Second, the $132.5 million “Data Center Pivot” changed the narrative around Plug’s utility. Plug executed a definitive agreement with Stream Data Centers to monetize its Project Gateway site in New York. This deal provides an immediate $132.5 million in liquidity and signals Plug’s entry into the high-growth AI and data center power market, where hydrogen is increasingly viewed as a viable alternative to diesel backup generators.

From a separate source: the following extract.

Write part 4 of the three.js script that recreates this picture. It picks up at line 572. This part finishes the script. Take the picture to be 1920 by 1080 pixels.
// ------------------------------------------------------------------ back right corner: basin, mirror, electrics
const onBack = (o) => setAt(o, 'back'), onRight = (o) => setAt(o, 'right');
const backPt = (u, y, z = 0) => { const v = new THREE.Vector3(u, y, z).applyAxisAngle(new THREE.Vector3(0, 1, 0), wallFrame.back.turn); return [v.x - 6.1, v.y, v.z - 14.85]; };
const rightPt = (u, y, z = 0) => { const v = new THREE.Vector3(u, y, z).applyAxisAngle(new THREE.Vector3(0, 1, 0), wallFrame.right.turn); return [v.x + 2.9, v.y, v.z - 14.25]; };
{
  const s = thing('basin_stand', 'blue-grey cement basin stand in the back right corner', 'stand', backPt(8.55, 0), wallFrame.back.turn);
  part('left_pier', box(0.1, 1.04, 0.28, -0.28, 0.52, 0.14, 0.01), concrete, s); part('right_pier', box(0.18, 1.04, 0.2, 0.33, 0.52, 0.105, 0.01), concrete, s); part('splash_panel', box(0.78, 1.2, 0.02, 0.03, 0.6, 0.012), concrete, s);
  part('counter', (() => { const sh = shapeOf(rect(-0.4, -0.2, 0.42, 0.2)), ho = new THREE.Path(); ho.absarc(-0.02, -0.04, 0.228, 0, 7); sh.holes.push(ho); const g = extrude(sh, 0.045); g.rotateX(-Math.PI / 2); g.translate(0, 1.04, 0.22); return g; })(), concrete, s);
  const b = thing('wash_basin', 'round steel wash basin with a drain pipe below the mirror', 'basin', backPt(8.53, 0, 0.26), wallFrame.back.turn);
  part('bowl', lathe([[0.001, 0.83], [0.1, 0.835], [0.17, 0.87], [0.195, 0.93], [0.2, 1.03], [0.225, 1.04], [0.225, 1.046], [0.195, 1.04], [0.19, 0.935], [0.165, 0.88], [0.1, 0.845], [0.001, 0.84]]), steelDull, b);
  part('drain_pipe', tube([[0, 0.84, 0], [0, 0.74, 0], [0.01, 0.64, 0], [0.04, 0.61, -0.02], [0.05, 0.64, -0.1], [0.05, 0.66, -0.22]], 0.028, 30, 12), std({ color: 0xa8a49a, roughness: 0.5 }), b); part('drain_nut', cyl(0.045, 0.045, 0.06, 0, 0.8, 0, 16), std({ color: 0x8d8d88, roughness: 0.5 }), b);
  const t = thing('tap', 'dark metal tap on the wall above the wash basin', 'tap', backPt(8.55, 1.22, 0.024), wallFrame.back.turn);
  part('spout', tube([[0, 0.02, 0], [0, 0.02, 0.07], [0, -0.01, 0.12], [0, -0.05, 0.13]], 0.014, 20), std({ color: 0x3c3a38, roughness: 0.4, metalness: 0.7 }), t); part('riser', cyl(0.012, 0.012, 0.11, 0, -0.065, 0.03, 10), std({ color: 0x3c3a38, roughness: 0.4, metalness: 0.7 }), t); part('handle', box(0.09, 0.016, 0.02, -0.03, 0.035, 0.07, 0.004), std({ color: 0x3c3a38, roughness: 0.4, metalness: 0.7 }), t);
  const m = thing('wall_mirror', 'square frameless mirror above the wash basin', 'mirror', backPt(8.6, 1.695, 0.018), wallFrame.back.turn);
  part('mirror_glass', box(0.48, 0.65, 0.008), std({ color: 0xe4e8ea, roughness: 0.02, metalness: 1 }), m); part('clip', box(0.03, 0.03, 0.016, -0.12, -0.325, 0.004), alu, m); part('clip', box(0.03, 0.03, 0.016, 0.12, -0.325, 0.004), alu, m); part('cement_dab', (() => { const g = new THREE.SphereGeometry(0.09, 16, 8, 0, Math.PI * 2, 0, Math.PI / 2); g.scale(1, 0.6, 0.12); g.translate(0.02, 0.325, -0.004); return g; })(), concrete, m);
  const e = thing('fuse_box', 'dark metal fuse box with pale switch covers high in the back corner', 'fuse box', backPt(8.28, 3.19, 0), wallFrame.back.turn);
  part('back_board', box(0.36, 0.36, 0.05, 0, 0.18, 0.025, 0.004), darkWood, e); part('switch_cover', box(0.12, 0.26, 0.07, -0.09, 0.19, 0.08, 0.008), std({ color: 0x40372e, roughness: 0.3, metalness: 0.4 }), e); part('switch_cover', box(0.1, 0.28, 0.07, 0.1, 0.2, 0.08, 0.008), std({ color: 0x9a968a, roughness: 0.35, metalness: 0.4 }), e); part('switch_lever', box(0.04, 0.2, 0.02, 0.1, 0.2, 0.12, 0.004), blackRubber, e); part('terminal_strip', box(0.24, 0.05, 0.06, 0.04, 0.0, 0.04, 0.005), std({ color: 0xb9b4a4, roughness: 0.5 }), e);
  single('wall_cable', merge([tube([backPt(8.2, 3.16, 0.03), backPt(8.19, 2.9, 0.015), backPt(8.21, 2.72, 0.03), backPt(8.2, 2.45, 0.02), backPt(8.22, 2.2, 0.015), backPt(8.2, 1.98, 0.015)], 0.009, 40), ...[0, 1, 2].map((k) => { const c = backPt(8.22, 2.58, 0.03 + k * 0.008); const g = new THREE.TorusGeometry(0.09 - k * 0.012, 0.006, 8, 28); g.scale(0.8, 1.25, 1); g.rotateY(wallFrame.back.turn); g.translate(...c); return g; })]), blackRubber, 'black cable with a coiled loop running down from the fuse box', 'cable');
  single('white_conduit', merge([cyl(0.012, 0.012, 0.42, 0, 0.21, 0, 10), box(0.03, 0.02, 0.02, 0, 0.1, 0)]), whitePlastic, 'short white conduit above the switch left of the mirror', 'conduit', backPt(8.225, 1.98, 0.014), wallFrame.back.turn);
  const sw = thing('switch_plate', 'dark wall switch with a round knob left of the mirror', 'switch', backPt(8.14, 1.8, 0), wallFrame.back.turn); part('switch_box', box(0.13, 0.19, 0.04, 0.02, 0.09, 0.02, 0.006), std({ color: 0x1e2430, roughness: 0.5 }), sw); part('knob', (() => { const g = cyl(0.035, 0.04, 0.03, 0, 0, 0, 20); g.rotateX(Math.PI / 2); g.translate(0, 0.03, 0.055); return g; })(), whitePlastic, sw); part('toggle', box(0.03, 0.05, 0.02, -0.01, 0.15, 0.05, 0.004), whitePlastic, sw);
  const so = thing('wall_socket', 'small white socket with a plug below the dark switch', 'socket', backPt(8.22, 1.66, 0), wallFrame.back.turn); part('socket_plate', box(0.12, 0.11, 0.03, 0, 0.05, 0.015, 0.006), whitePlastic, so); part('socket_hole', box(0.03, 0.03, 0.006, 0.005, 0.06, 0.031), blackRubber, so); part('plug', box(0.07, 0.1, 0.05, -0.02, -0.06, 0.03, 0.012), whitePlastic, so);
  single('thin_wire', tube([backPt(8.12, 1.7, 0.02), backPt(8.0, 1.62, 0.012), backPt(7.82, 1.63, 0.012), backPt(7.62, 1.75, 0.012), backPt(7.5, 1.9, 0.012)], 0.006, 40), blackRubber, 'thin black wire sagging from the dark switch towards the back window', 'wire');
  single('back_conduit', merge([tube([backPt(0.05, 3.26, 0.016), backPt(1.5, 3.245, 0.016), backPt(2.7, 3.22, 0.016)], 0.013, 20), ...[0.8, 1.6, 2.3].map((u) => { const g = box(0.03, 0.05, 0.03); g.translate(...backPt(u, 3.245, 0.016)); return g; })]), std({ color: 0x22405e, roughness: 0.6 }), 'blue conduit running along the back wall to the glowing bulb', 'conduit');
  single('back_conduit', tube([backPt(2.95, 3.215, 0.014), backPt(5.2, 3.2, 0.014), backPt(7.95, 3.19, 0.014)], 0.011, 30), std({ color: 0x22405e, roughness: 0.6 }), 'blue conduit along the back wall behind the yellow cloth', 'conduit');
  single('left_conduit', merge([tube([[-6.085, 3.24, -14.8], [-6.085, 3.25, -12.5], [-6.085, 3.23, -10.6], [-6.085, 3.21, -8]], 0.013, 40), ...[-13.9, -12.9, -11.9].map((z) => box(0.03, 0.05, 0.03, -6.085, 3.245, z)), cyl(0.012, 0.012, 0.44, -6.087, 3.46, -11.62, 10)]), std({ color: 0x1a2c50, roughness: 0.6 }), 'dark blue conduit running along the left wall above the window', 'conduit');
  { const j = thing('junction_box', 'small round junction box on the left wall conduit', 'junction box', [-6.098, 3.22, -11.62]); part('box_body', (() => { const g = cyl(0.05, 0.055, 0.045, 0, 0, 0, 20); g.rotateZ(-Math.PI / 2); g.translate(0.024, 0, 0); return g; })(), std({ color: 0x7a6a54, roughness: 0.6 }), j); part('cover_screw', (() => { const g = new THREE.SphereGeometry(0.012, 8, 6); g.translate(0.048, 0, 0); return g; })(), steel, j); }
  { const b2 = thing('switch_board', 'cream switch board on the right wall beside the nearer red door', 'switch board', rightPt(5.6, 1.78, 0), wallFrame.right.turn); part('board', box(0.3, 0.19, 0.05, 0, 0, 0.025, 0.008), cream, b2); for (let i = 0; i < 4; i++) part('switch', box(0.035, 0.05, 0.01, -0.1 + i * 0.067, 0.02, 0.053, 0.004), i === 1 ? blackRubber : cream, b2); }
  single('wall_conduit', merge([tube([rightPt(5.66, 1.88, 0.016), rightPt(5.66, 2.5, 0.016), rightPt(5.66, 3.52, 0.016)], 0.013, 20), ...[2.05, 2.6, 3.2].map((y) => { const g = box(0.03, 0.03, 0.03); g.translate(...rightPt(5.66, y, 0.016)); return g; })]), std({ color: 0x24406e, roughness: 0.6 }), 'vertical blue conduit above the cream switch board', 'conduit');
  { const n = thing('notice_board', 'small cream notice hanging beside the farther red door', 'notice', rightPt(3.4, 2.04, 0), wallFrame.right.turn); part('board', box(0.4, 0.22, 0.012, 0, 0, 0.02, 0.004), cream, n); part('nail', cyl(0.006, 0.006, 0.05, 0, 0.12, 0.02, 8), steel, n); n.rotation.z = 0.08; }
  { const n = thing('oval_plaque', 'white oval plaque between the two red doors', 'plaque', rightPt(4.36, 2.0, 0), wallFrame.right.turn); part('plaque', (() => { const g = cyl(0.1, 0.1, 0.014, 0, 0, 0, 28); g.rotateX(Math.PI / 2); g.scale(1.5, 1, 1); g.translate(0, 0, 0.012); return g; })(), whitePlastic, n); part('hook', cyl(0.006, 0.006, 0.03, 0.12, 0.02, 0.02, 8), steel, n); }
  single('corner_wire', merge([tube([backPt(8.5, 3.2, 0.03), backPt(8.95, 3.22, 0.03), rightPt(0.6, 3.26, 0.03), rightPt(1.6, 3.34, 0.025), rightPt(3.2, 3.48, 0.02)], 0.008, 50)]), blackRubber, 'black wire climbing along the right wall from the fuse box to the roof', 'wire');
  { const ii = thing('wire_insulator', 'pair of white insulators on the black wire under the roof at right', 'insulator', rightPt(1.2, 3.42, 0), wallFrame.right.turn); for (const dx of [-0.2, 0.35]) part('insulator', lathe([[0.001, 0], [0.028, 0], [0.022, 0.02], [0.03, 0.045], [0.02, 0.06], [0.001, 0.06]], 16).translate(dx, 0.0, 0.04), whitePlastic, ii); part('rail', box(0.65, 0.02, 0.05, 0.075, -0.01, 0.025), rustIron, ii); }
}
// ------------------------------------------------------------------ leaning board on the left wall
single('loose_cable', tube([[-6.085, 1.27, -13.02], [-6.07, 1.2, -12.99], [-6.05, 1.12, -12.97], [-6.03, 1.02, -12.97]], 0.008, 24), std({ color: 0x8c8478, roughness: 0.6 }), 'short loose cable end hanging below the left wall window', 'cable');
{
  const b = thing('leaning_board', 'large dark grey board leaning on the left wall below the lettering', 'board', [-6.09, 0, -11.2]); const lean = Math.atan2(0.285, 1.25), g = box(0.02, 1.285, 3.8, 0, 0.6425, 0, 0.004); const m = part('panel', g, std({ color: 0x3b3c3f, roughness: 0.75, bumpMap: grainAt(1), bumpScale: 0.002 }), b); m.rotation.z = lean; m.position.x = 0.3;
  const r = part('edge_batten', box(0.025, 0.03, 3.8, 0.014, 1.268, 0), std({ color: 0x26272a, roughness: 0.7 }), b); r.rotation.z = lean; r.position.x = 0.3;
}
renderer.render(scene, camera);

Finally, the $1.66 billion DOE Lifeline provided the ultimate floor for the stock. Investor confidence has been bolstered by the closing of this massive loan guarantee from the U.S. Department of Energy. This funding effectively removes the immediate threat of bankruptcy, allowing the company to build out six new green hydrogen production facilities across the U.S.

Also, see our analysis on Inside GE Vernova’s 90% Surge.

Recent Financials: A Turn Toward the Green

For years, Plug Power’s margins were deep in the red. However, the Q4 2025 results (reported in March 2026) showed a company finally hitting its stride. Revenue reached $225.2 million, representing a 17.6% year-over-year increase.

The most critical development was the Gross Margin, which turned positive at 2.4%. This is a monumental shift from the -122.5% margin reported in the same period a year prior. Furthermore, the Adjusted EPS came in at -$0.06, which was 43.9% narrower than analyst expectations. Annual cash usage was also reined in, dropping 26.5% to $535.8 million.

The shift to a positive gross margin is the “holy grail” for Plug investors. It suggests that the company is no longer losing money on every unit of hydrogen it produces and every fuel cell it sells.

See how PLUG financials compare with peers such as Cummins (CMI), Linde (LIN), Air Products and Chemicals (APD)Bloom Energy (BE) and Chart Industries (GTLS).

What’s Next: The Path to Q4 2026

Management has provided a crystal-clear roadmap for the remainder of the year. The focus has shifted from “growth at any cost” to “disciplined execution.”

Profitability Targets: Plug has reaffirmed its goal to achieve positive EBITDA by Q4 2026. This is the key milestone that analysts believe will trigger a more permanent re-rating of the stock.

Asset Monetization: Beyond the Stream Data Centers deal, Plug is targeting an additional $275 million in liquidity through the first half of 2026 via further asset sales and restricted cash releases.

Political Tailwinds: Despite shifts in the U.S. political landscape, the administration’s continued support for federal hydrogen funding has acted as a floor for the stock’s valuation.

The Bottom Line

While the 44% jump is impressive, PLUG remains a high-beta, speculative play. The “next” for Plug is all about margins. If the company can maintain its positive gross margin through the 2026 earnings cycle, the days of sub-$2 trading may be gone for good. However, if the cash burn accelerates again, this April rally could evaporate as quickly as it arrived.